Entries from a dataset
....
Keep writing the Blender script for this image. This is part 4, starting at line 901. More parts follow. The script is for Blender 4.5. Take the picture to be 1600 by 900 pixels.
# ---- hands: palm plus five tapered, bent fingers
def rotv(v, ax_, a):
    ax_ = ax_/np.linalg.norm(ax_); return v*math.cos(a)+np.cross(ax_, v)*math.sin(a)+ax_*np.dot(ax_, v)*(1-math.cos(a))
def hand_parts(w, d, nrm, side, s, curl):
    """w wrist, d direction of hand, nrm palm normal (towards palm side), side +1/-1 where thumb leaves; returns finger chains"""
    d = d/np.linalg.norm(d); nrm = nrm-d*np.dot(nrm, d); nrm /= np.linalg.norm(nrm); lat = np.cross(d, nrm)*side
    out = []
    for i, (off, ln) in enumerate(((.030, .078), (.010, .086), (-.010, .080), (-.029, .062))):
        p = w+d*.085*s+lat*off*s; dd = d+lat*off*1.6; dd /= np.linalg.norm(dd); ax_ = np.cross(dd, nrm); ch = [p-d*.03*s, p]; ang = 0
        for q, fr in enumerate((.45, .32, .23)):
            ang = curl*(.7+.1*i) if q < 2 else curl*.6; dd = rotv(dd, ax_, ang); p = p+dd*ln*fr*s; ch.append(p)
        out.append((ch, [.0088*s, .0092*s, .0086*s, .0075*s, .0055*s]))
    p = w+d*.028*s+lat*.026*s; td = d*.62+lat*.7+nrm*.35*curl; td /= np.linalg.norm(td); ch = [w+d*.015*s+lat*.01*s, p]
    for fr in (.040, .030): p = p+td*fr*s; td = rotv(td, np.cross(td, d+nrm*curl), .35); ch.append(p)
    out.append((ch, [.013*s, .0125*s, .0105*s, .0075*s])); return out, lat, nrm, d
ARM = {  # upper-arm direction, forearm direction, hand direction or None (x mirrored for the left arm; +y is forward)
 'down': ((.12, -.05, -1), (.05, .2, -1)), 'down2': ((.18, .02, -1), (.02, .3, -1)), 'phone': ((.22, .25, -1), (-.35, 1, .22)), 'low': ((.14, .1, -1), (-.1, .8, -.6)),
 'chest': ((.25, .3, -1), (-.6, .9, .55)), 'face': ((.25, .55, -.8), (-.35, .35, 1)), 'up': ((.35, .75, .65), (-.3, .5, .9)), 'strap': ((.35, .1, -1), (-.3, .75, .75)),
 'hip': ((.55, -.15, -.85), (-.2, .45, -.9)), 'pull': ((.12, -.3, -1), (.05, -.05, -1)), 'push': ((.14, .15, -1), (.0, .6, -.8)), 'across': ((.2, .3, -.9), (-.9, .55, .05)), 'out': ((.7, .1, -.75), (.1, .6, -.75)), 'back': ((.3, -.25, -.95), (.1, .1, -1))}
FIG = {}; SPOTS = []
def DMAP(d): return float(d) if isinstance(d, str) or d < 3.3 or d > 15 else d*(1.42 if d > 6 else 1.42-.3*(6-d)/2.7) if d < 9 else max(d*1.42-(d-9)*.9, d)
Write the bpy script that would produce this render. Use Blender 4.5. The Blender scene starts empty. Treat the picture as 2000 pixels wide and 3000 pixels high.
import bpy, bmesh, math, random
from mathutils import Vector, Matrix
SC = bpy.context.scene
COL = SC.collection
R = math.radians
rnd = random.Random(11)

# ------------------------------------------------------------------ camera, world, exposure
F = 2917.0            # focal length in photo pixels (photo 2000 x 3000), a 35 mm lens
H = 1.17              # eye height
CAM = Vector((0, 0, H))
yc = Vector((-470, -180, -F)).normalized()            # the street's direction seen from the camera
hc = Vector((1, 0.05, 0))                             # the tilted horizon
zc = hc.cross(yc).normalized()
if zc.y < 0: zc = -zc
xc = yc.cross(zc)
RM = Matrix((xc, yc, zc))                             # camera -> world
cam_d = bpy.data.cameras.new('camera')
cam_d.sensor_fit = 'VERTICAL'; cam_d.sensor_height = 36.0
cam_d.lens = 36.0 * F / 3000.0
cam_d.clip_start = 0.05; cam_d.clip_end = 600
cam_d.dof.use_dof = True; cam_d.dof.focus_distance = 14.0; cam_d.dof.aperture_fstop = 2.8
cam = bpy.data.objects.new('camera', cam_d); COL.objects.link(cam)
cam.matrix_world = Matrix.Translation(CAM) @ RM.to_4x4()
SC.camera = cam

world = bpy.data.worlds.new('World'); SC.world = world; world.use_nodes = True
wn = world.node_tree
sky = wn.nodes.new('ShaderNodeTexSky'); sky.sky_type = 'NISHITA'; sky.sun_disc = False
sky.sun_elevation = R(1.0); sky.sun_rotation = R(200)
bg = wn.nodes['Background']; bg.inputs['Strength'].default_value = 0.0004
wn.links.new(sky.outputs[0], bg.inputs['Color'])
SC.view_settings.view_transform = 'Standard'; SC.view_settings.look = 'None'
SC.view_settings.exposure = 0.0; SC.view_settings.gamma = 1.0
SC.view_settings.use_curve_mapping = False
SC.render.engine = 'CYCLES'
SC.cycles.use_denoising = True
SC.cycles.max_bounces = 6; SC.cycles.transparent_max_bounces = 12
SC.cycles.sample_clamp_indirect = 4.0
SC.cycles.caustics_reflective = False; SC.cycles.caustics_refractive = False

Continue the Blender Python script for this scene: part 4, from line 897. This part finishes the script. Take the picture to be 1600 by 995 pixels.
....
Repeat the data exactly. Leave nothing out.

■ Worked answer
Keep writing the Blender script for this image. This is part 4, starting at line 901. More parts follow. The script is for Blender 4.5. Take the picture to be 1600 by 900 pixels.
# ---- hands: palm plus five tapered, bent fingers
def rotv(v, ax_, a):
    ax_ = ax_/np.linalg.norm(ax_); return v*math.cos(a)+np.cross(ax_, v)*math.sin(a)+ax_*np.dot(ax_, v)*(1-math.cos(a))
def hand_parts(w, d, nrm, side, s, curl):
    """w wrist, d direction of hand, nrm palm normal (towards palm side), side +1/-1 where thumb leaves; returns finger chains"""
    d = d/np.linalg.norm(d); nrm = nrm-d*np.dot(nrm, d); nrm /= np.linalg.norm(nrm); lat = np.cross(d, nrm)*side
    out = []
    for i, (off, ln) in enumerate(((.030, .078), (.010, .086), (-.010, .080), (-.029, .062))):
        p = w+d*.085*s+lat*off*s; dd = d+lat*off*1.6; dd /= np.linalg.norm(dd); ax_ = np.cross(dd, nrm); ch = [p-d*.03*s, p]; ang = 0
        for q, fr in enumerate((.45, .32, .23)):
            ang = curl*(.7+.1*i) if q < 2 else curl*.6; dd = rotv(dd, ax_, ang); p = p+dd*ln*fr*s; ch.append(p)
        out.append((ch, [.0088*s, .0092*s, .0086*s, .0075*s, .0055*s]))
    p = w+d*.028*s+lat*.026*s; td = d*.62+lat*.7+nrm*.35*curl; td /= np.linalg.norm(td); ch = [w+d*.015*s+lat*.01*s, p]
    for fr in (.040, .030): p = p+td*fr*s; td = rotv(td, np.cross(td, d+nrm*curl), .35); ch.append(p)
    out.append((ch, [.013*s, .0125*s, .0105*s, .0075*s])); return out, lat, nrm, d
ARM = {  # upper-arm direction, forearm direction, hand direction or None (x mirrored for the left arm; +y is forward)
 'down': ((.12, -.05, -1), (.05, .2, -1)), 'down2': ((.18, .02, -1), (.02, .3, -1)), 'phone': ((.22, .25, -1), (-.35, 1, .22)), 'low': ((.14, .1, -1), (-.1, .8, -.6)),
 'chest': ((.25, .3, -1), (-.6, .9, .55)), 'face': ((.25, .55, -.8), (-.35, .35, 1)), 'up': ((.35, .75, .65), (-.3, .5, .9)), 'strap': ((.35, .1, -1), (-.3, .75, .75)),
 'hip': ((.55, -.15, -.85), (-.2, .45, -.9)), 'pull': ((.12, -.3, -1), (.05, -.05, -1)), 'push': ((.14, .15, -1), (.0, .6, -.8)), 'across': ((.2, .3, -.9), (-.9, .55, .05)), 'out': ((.7, .1, -.75), (.1, .6, -.75)), 'back': ((.3, -.25, -.95), (.1, .1, -1))}
FIG = {}; SPOTS = []
def DMAP(d): return float(d) if isinstance(d, str) or d < 3.3 or d > 15 else d*(1.42 if d > 6 else 1.42-.3*(6-d)/2.7) if d < 9 else max(d*1.42-(d-9)*.9, d)
Write the bpy script that would produce this render. Use Blender 4.5. The Blender scene starts empty. Treat the picture as 2000 pixels wide and 3000 pixels high.
import bpy, bmesh, math, random
from mathutils import Vector, Matrix
SC = bpy.context.scene
COL = SC.collection
R = math.radians
rnd = random.Random(11)

# ------------------------------------------------------------------ camera, world, exposure
F = 2917.0            # focal length in photo pixels (photo 2000 x 3000), a 35 mm lens
H = 1.17              # eye height
CAM = Vector((0, 0, H))
yc = Vector((-470, -180, -F)).normalized()            # the street's direction seen from the camera
hc = Vector((1, 0.05, 0))                             # the tilted horizon
zc = hc.cross(yc).normalized()
if zc.y < 0: zc = -zc
xc = yc.cross(zc)
RM = Matrix((xc, yc, zc))                             # camera -> world
cam_d = bpy.data.cameras.new('camera')
cam_d.sensor_fit = 'VERTICAL'; cam_d.sensor_height = 36.0
cam_d.lens = 36.0 * F / 3000.0
cam_d.clip_start = 0.05; cam_d.clip_end = 600
cam_d.dof.use_dof = True; cam_d.dof.focus_distance = 14.0; cam_d.dof.aperture_fstop = 2.8
cam = bpy.data.objects.new('camera', cam_d); COL.objects.link(cam)
cam.matrix_world = Matrix.Translation(CAM) @ RM.to_4x4()
SC.camera = cam

world = bpy.data.worlds.new('World'); SC.world = world; world.use_nodes = True
wn = world.node_tree
sky = wn.nodes.new('ShaderNodeTexSky'); sky.sky_type = 'NISHITA'; sky.sun_disc = False
sky.sun_elevation = R(1.0); sky.sun_rotation = R(200)
bg = wn.nodes['Background']; bg.inputs['Strength'].default_value = 0.0004
wn.links.new(sky.outputs[0], bg.inputs['Color'])
SC.view_settings.view_transform = 'Standard'; SC.view_settings.look = 'None'
SC.view_settings.exposure = 0.0; SC.view_settings.gamma = 1.0
SC.view_settings.use_curve_mapping = False
SC.render.engine = 'CYCLES'
SC.cycles.use_denoising = True
SC.cycles.max_bounces = 6; SC.cycles.transparent_max_bounces = 12
SC.cycles.sample_clamp_indirect = 4.0
SC.cycles.caustics_reflective = False; SC.cycles.caustics_refractive = False

Continue the Blender Python script for this scene: part 4, from line 897. This part finishes the script. Take the picture to be 1600 by 995 pixels.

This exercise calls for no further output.